→ Instructions for the task
Only lines with the string "picture" matter here; gather them from the material below.

→ Raw data
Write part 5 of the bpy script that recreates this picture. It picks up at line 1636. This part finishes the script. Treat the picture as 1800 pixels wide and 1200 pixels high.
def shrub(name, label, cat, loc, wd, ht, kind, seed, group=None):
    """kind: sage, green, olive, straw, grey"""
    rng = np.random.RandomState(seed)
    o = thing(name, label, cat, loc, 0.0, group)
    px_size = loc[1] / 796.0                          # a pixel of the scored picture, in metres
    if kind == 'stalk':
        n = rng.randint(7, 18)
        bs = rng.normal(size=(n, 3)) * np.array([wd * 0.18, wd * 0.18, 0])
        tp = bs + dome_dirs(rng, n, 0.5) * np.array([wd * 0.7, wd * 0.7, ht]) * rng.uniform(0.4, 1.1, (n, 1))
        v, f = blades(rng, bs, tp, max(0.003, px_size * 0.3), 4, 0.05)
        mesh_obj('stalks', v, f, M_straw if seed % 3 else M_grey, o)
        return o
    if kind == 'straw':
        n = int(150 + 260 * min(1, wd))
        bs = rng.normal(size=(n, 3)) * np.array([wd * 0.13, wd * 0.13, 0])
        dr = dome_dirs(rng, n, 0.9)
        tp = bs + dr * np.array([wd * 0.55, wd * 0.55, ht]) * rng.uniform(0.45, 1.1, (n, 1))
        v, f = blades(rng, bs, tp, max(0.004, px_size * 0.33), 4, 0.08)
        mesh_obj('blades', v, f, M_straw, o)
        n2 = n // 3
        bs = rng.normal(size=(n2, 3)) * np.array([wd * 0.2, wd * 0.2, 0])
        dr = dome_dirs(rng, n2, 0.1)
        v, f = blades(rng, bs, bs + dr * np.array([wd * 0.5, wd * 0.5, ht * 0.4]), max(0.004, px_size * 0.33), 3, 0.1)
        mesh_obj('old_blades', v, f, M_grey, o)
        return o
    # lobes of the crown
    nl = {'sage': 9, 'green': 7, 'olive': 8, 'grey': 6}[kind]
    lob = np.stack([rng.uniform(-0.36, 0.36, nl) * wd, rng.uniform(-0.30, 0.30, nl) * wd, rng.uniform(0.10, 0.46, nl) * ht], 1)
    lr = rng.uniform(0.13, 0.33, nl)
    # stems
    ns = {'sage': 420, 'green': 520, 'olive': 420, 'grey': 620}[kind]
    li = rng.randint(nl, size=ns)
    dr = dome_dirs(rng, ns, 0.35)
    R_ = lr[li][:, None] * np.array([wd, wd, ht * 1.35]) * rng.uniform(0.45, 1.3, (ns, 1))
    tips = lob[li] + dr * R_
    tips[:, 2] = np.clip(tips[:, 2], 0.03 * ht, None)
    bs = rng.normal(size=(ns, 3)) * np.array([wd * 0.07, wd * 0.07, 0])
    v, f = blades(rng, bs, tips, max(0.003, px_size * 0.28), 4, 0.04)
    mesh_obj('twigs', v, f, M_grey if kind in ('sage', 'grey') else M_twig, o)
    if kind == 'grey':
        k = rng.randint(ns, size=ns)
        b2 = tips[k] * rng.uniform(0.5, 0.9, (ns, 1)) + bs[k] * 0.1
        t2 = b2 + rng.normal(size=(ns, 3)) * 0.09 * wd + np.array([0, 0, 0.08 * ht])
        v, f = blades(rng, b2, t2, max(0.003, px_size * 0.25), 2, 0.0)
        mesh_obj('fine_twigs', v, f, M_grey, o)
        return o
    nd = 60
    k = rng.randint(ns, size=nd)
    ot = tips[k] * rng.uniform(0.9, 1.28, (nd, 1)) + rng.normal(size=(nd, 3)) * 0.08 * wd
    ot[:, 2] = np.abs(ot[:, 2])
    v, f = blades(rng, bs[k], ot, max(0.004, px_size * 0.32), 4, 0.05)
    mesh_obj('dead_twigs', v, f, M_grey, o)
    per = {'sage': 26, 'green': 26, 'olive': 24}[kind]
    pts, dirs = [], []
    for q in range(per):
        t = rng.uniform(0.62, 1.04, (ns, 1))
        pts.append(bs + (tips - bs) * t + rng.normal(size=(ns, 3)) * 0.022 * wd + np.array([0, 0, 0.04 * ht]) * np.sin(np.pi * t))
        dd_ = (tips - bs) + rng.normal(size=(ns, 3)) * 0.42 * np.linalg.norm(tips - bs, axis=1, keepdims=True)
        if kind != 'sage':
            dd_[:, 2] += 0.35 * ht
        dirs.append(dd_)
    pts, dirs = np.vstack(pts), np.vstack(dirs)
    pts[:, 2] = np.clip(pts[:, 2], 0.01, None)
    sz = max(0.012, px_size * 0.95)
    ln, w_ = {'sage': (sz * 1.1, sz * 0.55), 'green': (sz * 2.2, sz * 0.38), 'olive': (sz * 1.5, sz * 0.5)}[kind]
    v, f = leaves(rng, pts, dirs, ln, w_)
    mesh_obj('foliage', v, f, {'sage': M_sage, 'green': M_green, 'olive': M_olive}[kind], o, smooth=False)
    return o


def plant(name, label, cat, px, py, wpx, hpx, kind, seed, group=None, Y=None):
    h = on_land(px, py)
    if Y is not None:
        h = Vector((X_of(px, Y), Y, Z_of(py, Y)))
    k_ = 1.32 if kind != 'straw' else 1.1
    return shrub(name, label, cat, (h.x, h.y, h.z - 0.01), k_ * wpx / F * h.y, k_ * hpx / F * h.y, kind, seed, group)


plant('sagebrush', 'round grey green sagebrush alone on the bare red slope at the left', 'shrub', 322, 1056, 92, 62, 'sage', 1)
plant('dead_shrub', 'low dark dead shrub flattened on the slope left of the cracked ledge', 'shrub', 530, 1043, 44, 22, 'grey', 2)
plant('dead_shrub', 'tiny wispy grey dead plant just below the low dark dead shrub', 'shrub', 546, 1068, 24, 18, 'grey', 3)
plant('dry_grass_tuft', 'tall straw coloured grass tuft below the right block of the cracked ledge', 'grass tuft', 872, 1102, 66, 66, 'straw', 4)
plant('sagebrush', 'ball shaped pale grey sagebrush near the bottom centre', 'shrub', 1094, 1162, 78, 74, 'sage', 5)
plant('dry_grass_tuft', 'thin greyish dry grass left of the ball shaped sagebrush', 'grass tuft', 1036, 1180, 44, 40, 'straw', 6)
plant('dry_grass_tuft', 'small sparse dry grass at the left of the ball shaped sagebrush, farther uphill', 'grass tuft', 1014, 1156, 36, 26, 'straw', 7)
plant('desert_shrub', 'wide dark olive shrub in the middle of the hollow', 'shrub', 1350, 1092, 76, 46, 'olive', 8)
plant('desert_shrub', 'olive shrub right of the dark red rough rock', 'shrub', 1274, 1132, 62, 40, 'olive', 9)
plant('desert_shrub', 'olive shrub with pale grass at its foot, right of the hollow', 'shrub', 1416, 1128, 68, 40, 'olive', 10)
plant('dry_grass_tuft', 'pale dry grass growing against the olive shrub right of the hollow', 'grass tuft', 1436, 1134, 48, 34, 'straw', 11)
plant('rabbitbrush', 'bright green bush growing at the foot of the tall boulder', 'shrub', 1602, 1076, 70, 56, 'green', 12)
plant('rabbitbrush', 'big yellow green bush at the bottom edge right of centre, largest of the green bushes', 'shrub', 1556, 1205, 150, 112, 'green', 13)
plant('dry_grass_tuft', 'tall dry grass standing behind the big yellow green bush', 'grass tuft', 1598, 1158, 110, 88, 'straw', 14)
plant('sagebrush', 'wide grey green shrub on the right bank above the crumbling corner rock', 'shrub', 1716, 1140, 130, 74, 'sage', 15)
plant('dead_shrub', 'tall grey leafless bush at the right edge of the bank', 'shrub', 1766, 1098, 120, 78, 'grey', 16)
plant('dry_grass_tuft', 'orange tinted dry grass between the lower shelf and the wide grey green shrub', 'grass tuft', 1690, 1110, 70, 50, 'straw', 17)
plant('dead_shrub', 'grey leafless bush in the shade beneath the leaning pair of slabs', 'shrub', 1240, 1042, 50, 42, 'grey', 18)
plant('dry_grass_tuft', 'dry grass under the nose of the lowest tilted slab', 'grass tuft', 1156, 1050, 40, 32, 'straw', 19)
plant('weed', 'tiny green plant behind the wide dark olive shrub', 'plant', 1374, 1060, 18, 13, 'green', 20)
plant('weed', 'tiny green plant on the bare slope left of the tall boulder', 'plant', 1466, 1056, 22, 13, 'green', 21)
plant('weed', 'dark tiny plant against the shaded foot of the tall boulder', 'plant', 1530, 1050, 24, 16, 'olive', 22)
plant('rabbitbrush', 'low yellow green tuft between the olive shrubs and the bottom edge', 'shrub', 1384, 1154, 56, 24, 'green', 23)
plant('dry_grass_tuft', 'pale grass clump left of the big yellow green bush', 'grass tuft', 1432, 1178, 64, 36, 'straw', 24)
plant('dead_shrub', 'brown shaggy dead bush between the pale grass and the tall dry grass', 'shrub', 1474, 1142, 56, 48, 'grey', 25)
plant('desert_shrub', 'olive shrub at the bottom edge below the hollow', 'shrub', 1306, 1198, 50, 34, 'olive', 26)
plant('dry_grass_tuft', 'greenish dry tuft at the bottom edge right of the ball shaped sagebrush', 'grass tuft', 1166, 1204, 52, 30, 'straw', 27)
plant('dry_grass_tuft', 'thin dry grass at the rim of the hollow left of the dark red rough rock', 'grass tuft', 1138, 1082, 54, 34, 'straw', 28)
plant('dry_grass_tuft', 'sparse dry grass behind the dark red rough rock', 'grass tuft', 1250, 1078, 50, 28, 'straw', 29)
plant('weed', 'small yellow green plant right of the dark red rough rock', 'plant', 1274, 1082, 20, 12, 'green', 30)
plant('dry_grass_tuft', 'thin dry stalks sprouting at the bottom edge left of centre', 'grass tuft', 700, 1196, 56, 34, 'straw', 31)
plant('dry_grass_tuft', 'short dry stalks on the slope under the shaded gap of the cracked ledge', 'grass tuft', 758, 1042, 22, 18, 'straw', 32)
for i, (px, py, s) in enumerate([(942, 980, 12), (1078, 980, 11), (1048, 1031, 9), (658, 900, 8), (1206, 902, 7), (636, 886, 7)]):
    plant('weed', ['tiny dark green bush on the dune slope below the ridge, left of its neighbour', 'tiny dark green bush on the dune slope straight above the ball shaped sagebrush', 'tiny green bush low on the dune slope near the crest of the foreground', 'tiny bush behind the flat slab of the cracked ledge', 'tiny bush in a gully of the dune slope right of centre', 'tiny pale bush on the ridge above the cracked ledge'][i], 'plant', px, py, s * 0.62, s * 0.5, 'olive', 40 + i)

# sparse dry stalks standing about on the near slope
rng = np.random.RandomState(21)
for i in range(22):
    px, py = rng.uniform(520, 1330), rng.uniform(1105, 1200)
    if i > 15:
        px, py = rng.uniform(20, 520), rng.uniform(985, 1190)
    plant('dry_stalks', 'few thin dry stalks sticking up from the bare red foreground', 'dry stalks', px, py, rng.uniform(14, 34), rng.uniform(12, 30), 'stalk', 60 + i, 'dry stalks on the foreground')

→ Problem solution
Write part 5 of the bpy script that recreates this picture. It picks up at line 1636. This part finishes the script. Treat the picture as 1800 pixels wide and 1200 pixels high.
    px_size = loc[1] / 796.0                          # a pixel of the scored picture, in metres